Chinese fishing boats ridiculously become a substantive security target of Quad
Published: May 25, 2022 07:50 PM Updated: May 25, 2022 07:47 PM
Fishing fleets set sail for the Indian Ocean at a wharf in Qingdao, East China's Shandong Province, on August 29, 2018. Photo: VCG
Fishing fleets set sail for the Indian Ocean at a wharf in Qingdao, East China's Shandong Province, on August 29, 2018. Photo: VCG

A second in-person Quad Leaders' Summit, following the Washington summit last September, was held in Tokyo, Japan on Tuesday, with China-related issues being the focus of the meeting, despite the absence of "China" by name in the joint statement. In particular, the Indo-Pacific Partnership for Maritime Domain Awareness (IPMDA) initiative announced in the statement is a direct response to China's maritime activities in the Indian and Pacific Oceans, under the banner of "working with regional partners to respond to humanitarian and natural disasters, and combat illegal fishing." The initiative aims to use satellite technology to create a tracking system for China's "illegal fishing" activities.

Chinese fishing boats have become the direct target of the US, Japan, India and Australia. Illegal, unreported and unregulated (IUU) fishing is a worldwide problem that requires concerted efforts without discrimination. The Chinese government has never shied away from the fact that there are Chinese fishing boats engaging in IUU fishing and has taken many effective measures to regulate China's distant-water fishing activities by raising fines and confiscating fishing vessels. Moreover, China has taken the initiative to conduct a fishing moratorium in some high seas areas. However, various agencies of Quad member countries suggest that Chinese fishing fleet is the biggest culprit of the global IUU fishing.

In fact, China does not have the largest number of fishing vessels in the Indian and Pacific Oceans or even in the world. The number of distant-water fishing vessels is even more limited at less than 3,000, with less aggressive fishing methods. The number of China's IUU fishing activities have significantly declined as China pays more attention to environmental protection, and as relevant authorities become more aware of management and control. However, the Quad members, with anxiety about the so-called China threat, seem to be uninterested in IUU fishing activities of countries other than China. It seems like a joke that the first substantive security action of Quad is aimed at Chinese fishing boats.

The initiative is essentially an attempt to launch a new international campaign to stigmatize China through so-called information sharing. The vast majority of Chinese fishing activities are reasonable and legal. However, the tracking system may not consider China's legitimate rights and interests in these areas, and will only disclose the "abnormal behavior" of Chinese fishing vessels.

Through these data, Quad countries intend to give the global community an impression that Chinese fishing vessels are destroying fishery resources and the environment, working illegally in waters under the jurisdiction of other countries, and even being used to coerce other nations. This will completely stigmatize the normal activities of "Chinese fishing vessels" and stir up endless diplomatic frictions and quarrels with foreign public opinion for China.
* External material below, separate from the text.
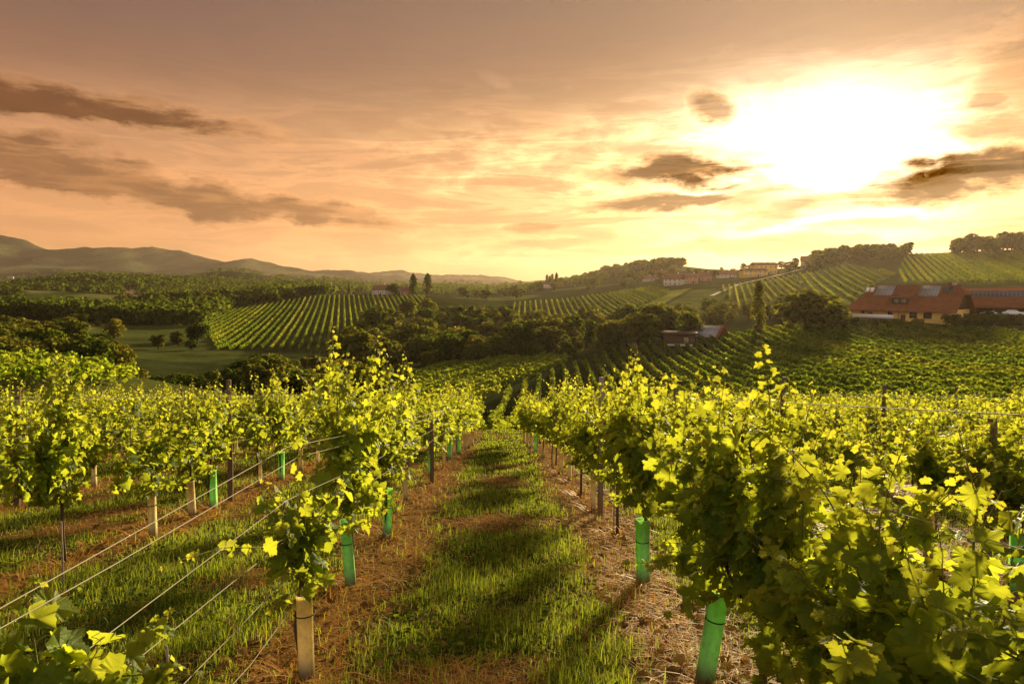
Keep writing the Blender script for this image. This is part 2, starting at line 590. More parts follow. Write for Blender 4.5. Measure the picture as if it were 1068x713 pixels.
# ------------------------------------------------------------------ terrain
PLANE = -0.155
DLOG0, DLOG1, NLOG = math.log(30.0), math.log(16000.0), 700
COLS = {
    -300: [(60, 378), (75, 392), (120, 400), (220, 355), (300, 338), (420, 326), (600, 320), (850, 309), (1100, 304), (1500, 307), (2500, 300), (4000, 290), (6500, 264), (8500, 255)],
    0: [(60, 378), (75, 392), (120, 400), (220, 354), (300, 338), (420, 327), (600, 321), (850, 310), (1100, 303), (1500, 306), (2500, 300), (4000, 291), (6500, 266), (8500, 255)],
    60: [(60, 380), (80, 398), (125, 402), (215, 358), (300, 340), (420, 328), (600, 322), (850, 309), (1100, 302), (1500, 305), (2500, 300), (4000, 292), (6500, 270), (8500, 259)],
    130: [(60, 392), (90, 410), (130, 402), (200, 374), (300, 346), (420, 331), (600, 320), (800, 311), (1000, 304), (1500, 305), (2500, 300), (4000, 294), (6500, 274), (8500, 264)],
    200: [(60, 405), (100, 413), (160, 392), (220, 372), (300, 350), (420, 330), (560, 316), (750, 311), (1000, 304), (1500, 304), (2500, 300), (4000, 294), (6500, 277), (8500, 268)],
    260: [(60, 415), (100, 415), (200, 375), (260, 366), (330, 346), (450, 324), (570, 311), (680, 312), (1200, 305), (2500, 300), (4500, 295), (8500, 274)],
    330: [(60, 430), (100, 418), (200, 380), (260, 367), (330, 346), (450, 322), (560, 308), (680, 310), (1200, 304), (2500, 300), (4500, 296), (8500, 282)],
    400: [(60, 440), (100, 422), (160, 398), (240, 375), (320, 350), (430, 328), (560, 307), (680, 310), (1200, 304), (2500, 300), (4500, 297), (9500, 283)],
    460: [(50, 458), (85, 442), (110, 425), (155, 393), (185, 381), (250, 372), (330, 348), (420, 331), (560, 309), (700, 310), (1200, 304), (2500, 301), (5000, 298), (10000, 286)],
    520: [(50, 463), (85, 447), (110, 425), (150, 392), (175, 379), (240, 372), (330, 347), (420, 333), (560, 316), (700, 311), (1200, 305), (3000, 301), (5000, 298), (10000, 288)],
    580: [(50, 463), (85, 447), (110, 425), (150, 388), (180, 371), (240, 364), (330, 344), (420, 331), (560, 309), (700, 307), (900, 300), (1200, 297), (3000, 300), (10000, 291)],
    640: [(50, 463), (80, 450), (110, 420), (150, 386), (190, 362), (240, 357), (320, 340), (400, 326), (520, 308), (600, 302), (900, 294), (1200, 284), (1350, 283), (3000, 299), (10000, 293)],
    700: [(50, 463), (80, 447), (110, 415), (150, 382), (190, 355), (240, 350), (300, 338), (390, 322), (500, 304), (580, 297), (800, 288), (1150, 277), (1350, 280), (3000, 299), (10000, 295)],
    760: [(50, 463), (80, 440), (110, 410), (150, 378), (190, 349), (240, 345), (300, 333), (380, 316), (500, 300), (600, 291), (800, 286), (1000, 282), (1500, 292), (3000, 299), (10000, 296)],
    820: [(50, 461), (80, 430), (110, 397), (150, 368), (188, 342), (240, 338), (300, 326), (390, 308), (500, 293), (620, 284), (800, 280), (1000, 281), (1500, 294), (10000, 297)],
    880: [(50, 460), (80, 420), (110, 388), (150, 362), (183, 339), (196, 334), (235, 331), (300, 316), (400, 299), (520, 284), (650, 271), (760, 268), (900, 275), (1500, 295), (10000, 298)],
    940: [(50, 458), (80, 413), (110, 385), (150, 361), (182, 338), (196, 333), (235, 331), (310, 312), (420, 293), (550, 276), (650, 267), (720, 265), (850, 272), (1500, 295), (10000, 299)],
    1000: [(50, 455), (80, 410), (110, 385), (150, 360), (180, 338), (192, 332), (235, 330), (320, 308), (450, 285), (600, 267), (680, 263), (800, 270), (1500, 295), (10000, 299)],
    1068: [(50, 450), (80, 405), (110, 380), (150, 354), (178, 336), (190, 330), (235, 328), (320, 305), (450, 283), (600, 267), (690, 260), (800, 270), (1500, 295), (10000, 299)],
    1400: [(50, 445), (80, 400), (110, 376), (150, 350), (178, 334), (190, 329), (235, 327), (320, 303), (450, 281), (600, 265), (690, 258), (800, 270), (1500, 295), (10000, 299)],
}


def pchip(x, y, q):
    h = np.diff(x)
    s = np.diff(y) / h
    d = np.zeros(len(x))
    for i in range(1, len(x) - 1):
        if s[i - 1] * s[i] > 0:
            w1, w2 = 2 * h[i] + h[i - 1], h[i] + 2 * h[i - 1]
            d[i] = (w1 + w2) / (w1 / s[i - 1] + w2 / s[i])
    d[0], d[-1] = s[0], s[-1]
    i = np.clip(np.searchsorted(x, q) - 1, 0, len(x) - 2)
    t = (q - x[i]) / h[i]
    return ((1 + 2 * t) * (1 - t) ** 2) * y[i] + t * (1 - t) ** 2 * h[i] * d[i] + t * t * (3 - 2 * t) * y[i + 1] + t * t * (t - 1) * h[i] * d[i + 1]


def squash(d):
    return d if d < 1500 else 1500 + (d - 1500) * 0.36


_dl = np.exp(np.linspace(DLOG0, DLOG1, NLOG))
_U, _Z = [], []
for px_, prof in COLS.items():
    _U.append(ray(px_, 330)[0])
    ds = [12.0, 24.0, 30.0] + [squash(d) for d, _ in prof] + [6300.0, 16500.0]
    zs = [PLANE * 12, PLANE * 24, PLANE * 30] + [P(px_, py, squash(d))[2] for d, py in prof]
    zs = [z - (38 if 2400 < d < 5200 else 0) for z, d in zip(zs, ds)]
    zs += [zs[-1] * 0.3, 0.0]
    _Z.append(pchip(np.log(np.array(ds)), np.array(zs), np.log(_dl)))
_U = np.array(_U)
_Z = np.array(_Z)
# dense table over u (cubic across the columns)
_ug = np.linspace(_U[0], _U[-1], 900)
_ZG = np.stack([pchip(_U, _Z[:, k], _ug) for k in range(NLOG)], 1)
_k = np.exp(-0.5 * (np.arange(-14, 15) / 6.0) ** 2)
_k /= _k.sum()
_pad = np.pad(_ZG, ((14, 14), (0, 0)), mode='edge')
_ZG = sum(_k[i] * _pad[i:i + 900] for i in range(29))


# far hills: (x/y, distance, rise in photo pixels, half-width, half-depth)
HILLS = [(-0.455, 1560, 11, 110, 180), (-0.375, 1640, 9, 80, 180), (-0.63, 1350, 6, 190, 200), (-0.27, 1750, 6, 120, 200), (-0.12, 1850, 5, 160, 200), (0.02, 1700, 4, 160, 200), (-0.74, 720, 13, 120, 90), (-0.60, 980, 12, 130, 120), (-0.48, 1180, 10, 110, 130), (-0.30, 1250, 6, 120, 140)]
_pk = np.random.default_rng(77)
for _ in range(46):
    _d = _pk.uniform(2300, 4100)
    _u = _pk.uniform(-1.0, 0.05)
    HILLS.append((_u, _d, _pk.uniform(2.0, 6) * (1.0 if _u < -0.5 else 0.65 if _u < -0.32 else 0.30), _pk.uniform(90, 260), _pk.uniform(150, 400)))


def ground(x, y):
    x, y = np.asarray(x, float), np.asarray(y, float)
    near = np.where(y > -8, PLANE * y, PLANE * -8 + (y + 8) * 0.03)
    yy = np.maximum(y, 30.0)
    u = np.clip(x / yy, _ug[0], _ug[-1])
    a = (u - _ug[0]) / (_ug[-1] - _ug[0]) * 898.999
    b = np.clip((np.log(yy) - DLOG0) / (DLOG1 - DLOG0), 0, 0.99999) * (NLOG - 1)
    ia, ib = a.astype(int), np.minimum(b.astype(int), NLOG - 2)
    fa, fb = a - ia, b - ib
    far = (_ZG[ia, ib] * (1 - fa) + _ZG[ia + 1, ib] * fa) * (1 - fb) + (_ZG[ia, ib + 1] * (1 - fa) + _ZG[ia + 1, ib + 1] * fa) * fb
    w = np.clip((y - 650) / 900, 0, 1)
    far = far + w * (fbm(x / 700, y / 900, 5) - 0.5) * np.minimum(yy * 0.020, 60)
    for (hx, hd, py_, wx, wd) in HILLS:
        far = far + py_ / FPX * hd * np.exp(-((x - hx * hd) / wx) ** 2 - ((y - hd) / wd) ** 2)
    rw = np.clip((y - 2400) / 1200, 0, 1)
    rg_ = 1 - np.abs(2 * fbm(x / 700 + 3, y / 1000 + 5, 5) - 1) * 2.2
    far = far + rw * (rg_ * 26 + (fbm(x / 170 + 8, y / 420, 5) - 0.5) * 88) * np.clip(1.4 - np.abs(x / yy + 0.75) * 0.9, 0.5, 1.3)
    t = np.clip((y - 30) / 6, 0, 1)
    z = np.where(y < 30, near, near * (1 - t) + far * t)
    z = z + np.where(np.abs(y) < 60, (fbm(x * 1.7, y * 1.7, 3) - 0.5) * 0.07 + (fbm(x * 0.3 + 9, y * 0.3, 2) - 0.5) * 0.10, 0)
    return z


def gz(x, y):
    return float(ground(np.array([x]), np.array([y]))[0])


def hit(px, py, d0=1.0, d1=12000):
    """first point of the terrain along a photo pixel's ray (only used to lay out the land)"""
    ds = np.exp(np.linspace(math.log(d0), math.log(d1), 6000))
    v = ray(px, py)
    zr = CAM_Z + v[2] * ds
    zg = ground(v[0] * ds, ds)
    k = np.argmax(zr <= zg)
    d = ds[k]
    return v[0] * d, d, float(zg[k])


def in_poly(px, py, poly):
    r = np.zeros(np.shape(px), bool)
    n = len(poly)
    for i in range(n):
        x0, y0 = poly[i]
        x1, y1 = poly[(i + 1) % n]
        c = ((y0 > py) != (y1 > py)) & (px < (x1 - x0) * (py - y0) / (y1 - y0 + 1e-9) + x0)
        r ^= c
    return r


ROW_X = [-1.25, -4.38, -7.5, -10.6, -13.7, -16.8, -19.9, -23.0, 1.28, 4.35, 7.4, 10.5, 13.6, 16.7]
ROW_A = np.array(ROW_X)


def row_dist(x):
    return np.min(np.abs(np.asarray(x)[..., None] - ROW_A), -1)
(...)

The move toward Chinese fishing vessels is likely to be just an "appetizer," Chinese government and Coast Guard vessels, as well as warships, will also become next targets under the surveillance. This is feasible for the Quad's broader surveillance system.
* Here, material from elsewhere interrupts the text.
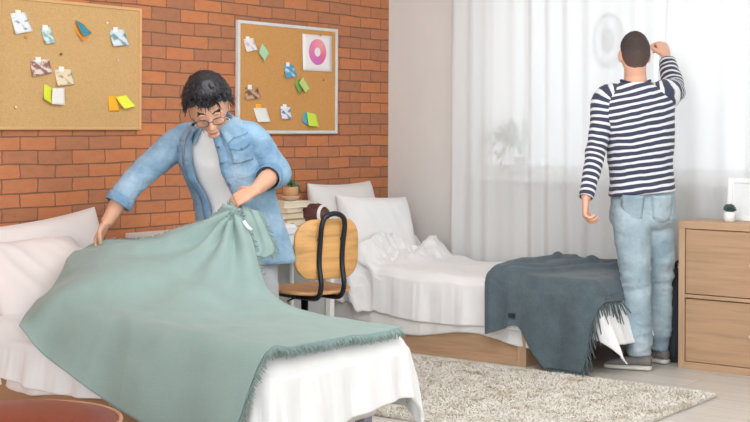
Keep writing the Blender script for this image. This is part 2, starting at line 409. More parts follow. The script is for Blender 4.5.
# ------------------------------------------------------------------ sheer curtains
def curtain(name, label, x0, x1, y, seed, dense, gather=None):
    rnd = random.Random(seed); ph = [rnd.random()*6 for _ in range(6)]
    bm = bmesh.new()
    def f(u, v):
        z = 0.02+v*2.55
        w = u+0.012*math.sin(5*u*PI+ph[0])
        x = x0+(x1-x0)*w
        edge = math.exp(-((u)/0.10)**2) if dense == 'left' else math.exp(-((1-u)/0.10)**2)*0.6+math.exp(-((u)/0.06)**2)*0.7
        a = 0.010+0.022*edge+0.008*math.sin(u*9+ph[1])
        yy = y+a*math.sin(u*(x1-x0)*46+ph[2]+0.35*math.sin(v*3+u*8))+0.006*math.sin(u*90+ph[3]+v*1.5)*(1-0.6*v)
        p = V((x, yy, z))
        if gather:
            gx, gz = gather; k = math.exp(-((z-gz)/0.28)**2)*math.exp(-((x-gx)/0.16)**2)
            p.x += (gx-x)*0.7*k; p.y -= 0.02*k
        return p
    grid(bm, 260, 40, f)
    o = finish(bm, name, SHEER); return tag(o, label, 'curtain', 'sheer curtains')
curtain('curtain', 'white sheer curtain from the plain wall to behind the man in stripes', 0.53, 1.945, -0.098, 3, 'left', None)
curtain('curtain', 'white sheer curtain behind the oak cabinet, its edge held in a fist', 1.95, 3.95, -0.105, 5, 'right', (2.0, 1.70))
rod = rooted('curtain_rod', 'white curtain rod above the window', 'curtain rod', (2.2, -0.145, 2.6))
bm = bmesh.new(); add_tube(bm, [(0.4, -0.10, 2.585), (4.1, -0.10, 2.585)], 0.012, 12); adopt(finish(bm, 'pole', WHITE_PAINT), rod)
for x in (0.45, 4.05):
    bm = bmesh.new(); add_tube(bm, [(x, 0.0, 2.585), (x, -0.10, 2.585)], 0.008, 8); adopt(finish(bm, 'bracket', WHITE_PAINT), rod)

# ------------------------------------------------------------------ cork boards and their notes
def cork_mat(name, rgb):
    k = NT(name); c = lin(rgb); v = k.coords()
    k.l(k.ramp(k.noise(v, 160, 3, 0.7), [(0.3, shade(c, 0.86)), (0.7, shade(c, 1.12))]), k.b.inputs['Base Color'])
    k.b.inputs['Roughness'].default_value = 0.95; k.bump(k.noise(v, 220, 2), 0.2, 0.002); return k.m
def corkboard(label, y0, y1, z0, z1, cork, fr, fw_, skew=0):
    t = rooted('cork_board', label, 'cork board', (0.0, (y0+y1)/2, z0))
    adopt(box('cork_panel', (0.002, y0+fw_*0.5, z0+fw_*0.5), (0.016, y1-fw_*0.5, z1-fw_*0.5), cork, None, 0), t)
    bm = bmesh.new()
    add_box(bm, (0.001, y0, z0), (0.024, y0+fw_, z1)); add_box(bm, (0.001, y1-fw_, z0), (0.024, y1, z1))
    add_box(bm, (0.0015, y0+fw_*0.9, z0), (0.0235, y1-fw_*0.9, z0+fw_)); add_box(bm, (0.0015, y0+fw_*0.9, z1-fw_), (0.0235, y1-fw_*0.9, z1))
    adopt(bevel(finish(bm, 'frame', fr, None, False), 0.003), t)
    return t
corkboard('large cork board in a thin pale wood frame on the brick wall', -3.13, -2.212, 1.233, 1.868, cork_mat('cork_pale', (206, 166, 112)), wood('blond_frame', (214, 170, 118), 'y', 0.05), 0.016)
corkboard('large cork board in a grey white metal frame on the brick wall', -1.472, -0.562, 1.212, 1.858, cork_mat('cork_deep', (205, 150, 88)), simple('white_metal', (214, 216, 214), 0.4), 0.019)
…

As a result, more news and information about Chinese vessels and warships will appear in diplomatic documents and media in region countries. It will also be possible that countries like the US will interpret the legal passage of Chinese warships as "Look, they are approaching your shores!"

In general, the Quad's IPMDA initiative and the vessel tracking system will not have a direct impact on China's national security and maritime activities. However, the Quad possibly has a more sinister purpose in further amplifying the "China threat" through diplomatic manipulation and media speculation based on data, aiming to fundamentally deconstruct the legitimacy of China's maritime activities.

Maritime situational awareness is supposed to be neutral, requiring the combined efforts of officials, think tanks, and corporates. And the value of its existence is to promote peace, not to stimulate confrontation or conflict. The IPMDA's practice of creating cliques and provoking rivalry between camps will only drive the global maritime order toward competition and conflict.

In recent years, China's normal maritime activities in the region have been met with increasing hypes, questions, and interference from the Quad countries. But these countries insist on increasing their presence and activities around China while smearing China as overreacting and not complying with the principle of freedom of navigation. This is not just a matter of double standards. In essence, the Quad wants to deprive China of the right to peaceful uses of the sea.